Freie Hebammen in Bonn Ein "essentieller Beruf" vor dem Aus

BONN · Auch in Bonn sehen sich freie Hebammen wie die der Praxis "Rundum" gezwungen, aus der Geburtshilfe auszusteigen. Erbärmliche Lohnsituation für Hebammen betrifft nicht nur Schwangere in ländlichen Gebieten, sondern auch in der Großstadt.

 Hebamme Keike Sroka horcht mit dem Hörrohr den Bauch von Julia Hamann ab, die im achten Monat schwanger ist.

Hebamme Keike Sroka horcht mit dem Hörrohr den Bauch von Julia Hamann ab, die im achten Monat schwanger ist.

Foto: Roland Kohls

"Ich fass' das nicht", sagt Julia Hamann. Die junge Frau im achten Schwangerschaftsmonat spricht Heike Sroka im Dottendorfer Geburtshaus auf die neusten Meldungen zur niedrigen Hebammen-Bezahlung an. Sroka ist eine der sechs hier zusammengeschlossenen freiberuflichen Geburtshelferinnen. Sie ist die Hebamme, die Julia Hamann regelmäßig untersucht und ihr die gesamte Schwangerschaft und über die Geburt hinaus zur Seite steht.

"Alles optimal. Das Kind ist gut gereift und hat sich mit dem Kopf nach unten in die richtige Lage gebracht", versichert Sroka der Schwangeren. Blutdruck, Gewicht und Stimmung der jungen Frau: alles im grünen Bereich. "Ich gehe hier immer sehr zuversichtlich raus, weil ich weiß, dass diese Hebamme mir auch bei der Geburt zur Seite stehen und einen Kaiserschnitt bestimmt vermeiden wird", sagt Hamann und lächelt. Das freundschaftliche Verhältnis mache sie bei ihrer ersten Schwangerschaft richtig stark.

Aber hätten sich nicht die Konditionen für freiberufliche Hebammen durch die in den jüngsten Meldungen verkündete Kostenübernahme von Haftpflichtsteigerungen durch die Krankenkassen verbessert, fragt die Schwangere. "Das war leider nur Taktik, um den öffentlichen Druck aus der Diskussion zu nehmen", sagt Heike Sroka und schüttelt den Kopf.

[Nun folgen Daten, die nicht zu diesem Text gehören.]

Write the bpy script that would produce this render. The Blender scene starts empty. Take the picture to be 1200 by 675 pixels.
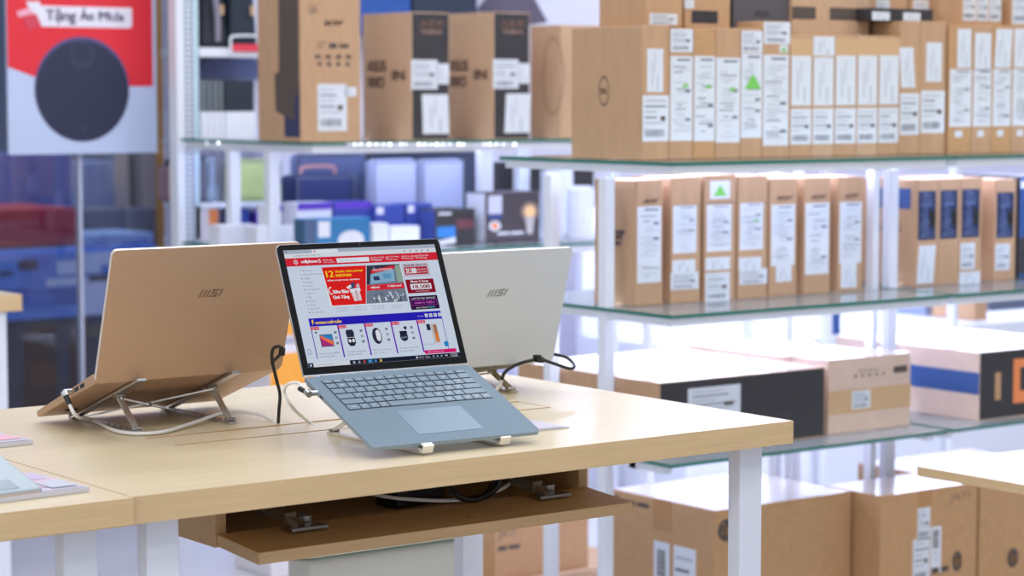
import bpy, bmesh, math, random
from mathutils import Vector, Matrix
V = Vector
scn = bpy.context.scene
COL = scn.collection

# ------------------------------------------------------------------ camera
FPX, CX, CY, CAMZ = 2700.0, 600.0, 337.5, 1.30
PITCH = math.atan((CY - 112) / FPX)
YAW = math.radians(53.3)
fw = V((math.cos(YAW) * math.cos(PITCH), math.sin(YAW) * math.cos(PITCH), -math.sin(PITCH)))
rt = V((math.sin(YAW), -math.cos(YAW), 0))
up = rt.cross(fw)
CAM = V((0, 0, CAMZ))
cd = bpy.data.cameras.new('camera')
cam = bpy.data.objects.new('camera', cd)
COL.objects.link(cam)
cam.matrix_world = Matrix(((rt.x, up.x, -fw.x, 0), (rt.y, up.y, -fw.y, 0), (rt.z, up.z, -fw.z, CAMZ), (0, 0, 0, 1)))
cd.sensor_width = 36
cd.lens = 36 * FPX / 1200
cd.clip_start = 0.05
cd.clip_end = 60
cd.dof.use_dof = True
cd.dof.focus_distance = 3.38
cd.dof.aperture_fstop = 5.0
scn.camera = cam


def P(x, y, **k):
    """point on a world plane (X=, Y= or z=) seen at photo position x, y"""
    d = fw + rt * ((x - CX) / FPX) - up * ((y - CY) / FPX)
    if 'z' in k:
        t = (k['z'] - CAMZ) / d.z
    elif 'Y' in k:
        t = k['Y'] / d.y
    else:
        t = k['X'] / d.x
    return CAM + d * t


# ------------------------------------------------------------------ world, lights, exposure
scn.view_settings.view_transform = 'Standard'
scn.view_settings.look = 'None'
scn.view_settings.gamma = 1
scn.view_settings.use_curve_mapping = False
scn.view_settings.exposure = -0.06
w = bpy.data.worlds.new('world')
scn.world = w
w.use_nodes = True
w.node_tree.nodes['Background'].inputs[0].default_value = (0.80, 0.86, 1.0, 1)
w.node_tree.nodes['Background'].inputs[1].default_value = 0.55


def area(name, loc, sx, sy, power, col=(1, .97, .93), target=None):
    l = bpy.data.lights.new(name, 'AREA')
    l.shape = 'RECTANGLE'
    l.size, l.size_y, l.energy, l.color = sx, sy, power, col
    o = bpy.data.objects.new(name, l)
    COL.objects.link(o)
    o.location = loc
    if target is not None:
        o.rotation_euler = (V(target) - V(loc)).to_track_quat('-Z', 'Y').to_euler()
    return o


# the shop's ceiling panels, 3.1 m up
for i, (x, y, p) in enumerate([(0.6, 1.4, 22), (2.6, 0.6, 22), (4.6, 1.4, 26), (1.4, 3.6, 15), (3.4, 2.9, 22), (5.6, 3.2, 22), (2.6, 5.0, 24), (4.6, 5.0, 34), (6.8, 5.2, 24)]):
    area('ceiling_panel_light', (x, y, 3.1), 1.2, 0.5, p, (1, .985, .97) if y < 4 else (.86, .91, 1))
area('front_key_light', (-2.0, 1.5, 2.1), 3.0, 1.8, 42, (1, .98, .95), (2.5, 3.2, .8))  # key light added on the camera side to lift the front faces
area('hall_light', (3.3, 9.0, 3.3), 3, 3, 50, (.70, .80, 1))


# ------------------------------------------------------------------ materials
def lin(c):
    return tuple(((v / 255) / 12.92 if v / 255 <= .04045 else ((v / 255 + .055) / 1.055) ** 2.4) for v in c) + (1,)


MATS = {}


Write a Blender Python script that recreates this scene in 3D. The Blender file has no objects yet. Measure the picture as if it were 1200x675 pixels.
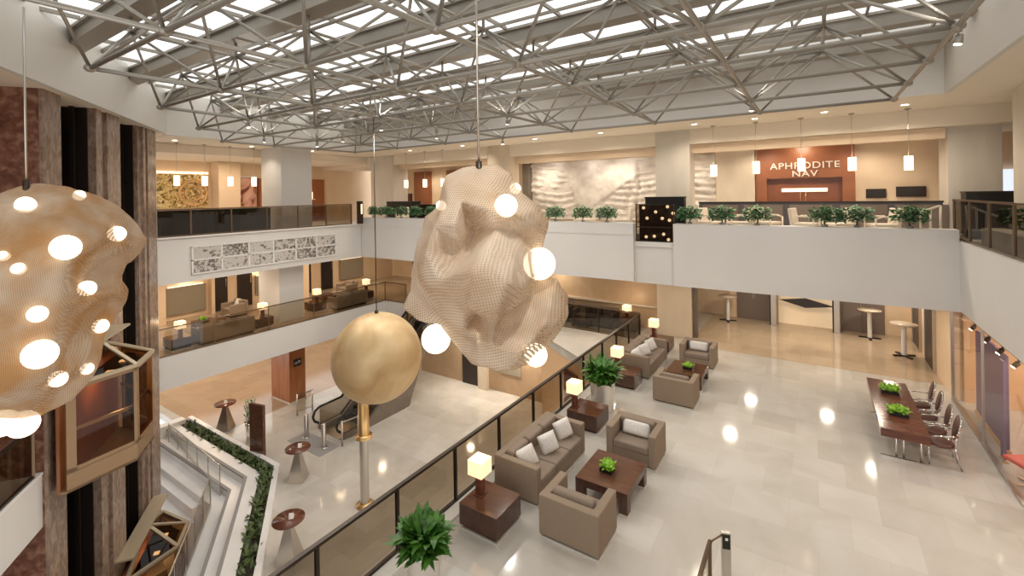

Dass sie hier mit ganzem Herzen letztlich ein teures Hobby betreibe, behebe diese kurzfristige Kostenübernahme nämlich nicht. Sie arbeite elf Tage am Stück, dazu in 24-stündiger Rufbereitschaft, um dann jeweils drei Tage frei zu haben. Und das letztlich für einen kümmerlichen Stundenlohn von 7,50 Euro. "Dafür würde kein Fliesenleger anreisen, und schon gar nicht mitten in der Nacht. Geburten kann man halt nicht programmieren."

Die aktuelle Meldung der Krankenkassen, nach Protesten der Hebammen dann doch 15 Prozent Haftpflichterhöhung für die Geburtshilfe zu übernehmen, gleiche nur die jüngste Erhöhung aus, erläutert Srokas Kollegin Ulrike Pauls, Mitgründerin sowohl des Bundesverbands "Hebammen für Deutschland" als auch des Bonner Geburtshauses.

"Diese Neuerung bezieht aber mitnichten die dramatischen Erhöhungen der letzten acht Jahre ein. Es macht mich also unheimlich wütend, wie dieser Schachzug jetzt von den Kassen und vom Bundesgesundheitsminister verkauft wird." Sie selbst sei schon vor zwei Jahren an den Punkt gekommen, dass sie sich aus finanziellen Gründen in der Schwangerenbegleitung andere Standbeine suchen musste.

"Die Geburtshilfe fehlt mir aber sehr", sagt Pauls bitter. Die sei jedoch von der Bezahlung her für immer weniger Kolleginnen zu leisten. Deshalb sei ein immer größerer Schwund zu erwarten, und es kämen keine jungen Kolleginnen nach.

"Auch unser Geburtshaus ist schwer am rudern. Wer weiß, wie lange wir das noch durchhalten", so Pauls. Die erbärmliche Lohnsituation für Hebammen betreffe nämlich bei weitem nicht nur Schwangere in ländlichen Gebieten, sondern durchaus auch in Bonn. Bald würden Frauen auch hier nicht mehr zwischen dem wechselnden Personal im Krankenhaus und der festen Familienhebamme wählen können.

"Es braucht also eine politische Lösung", so Pauls. Da hält es auch die Schwangere im Geburtshaus nicht mehr auf dem Stuhl. "Unbegreiflich. Hebamme ist doch für die Gesellschaft ein essentieller Beruf."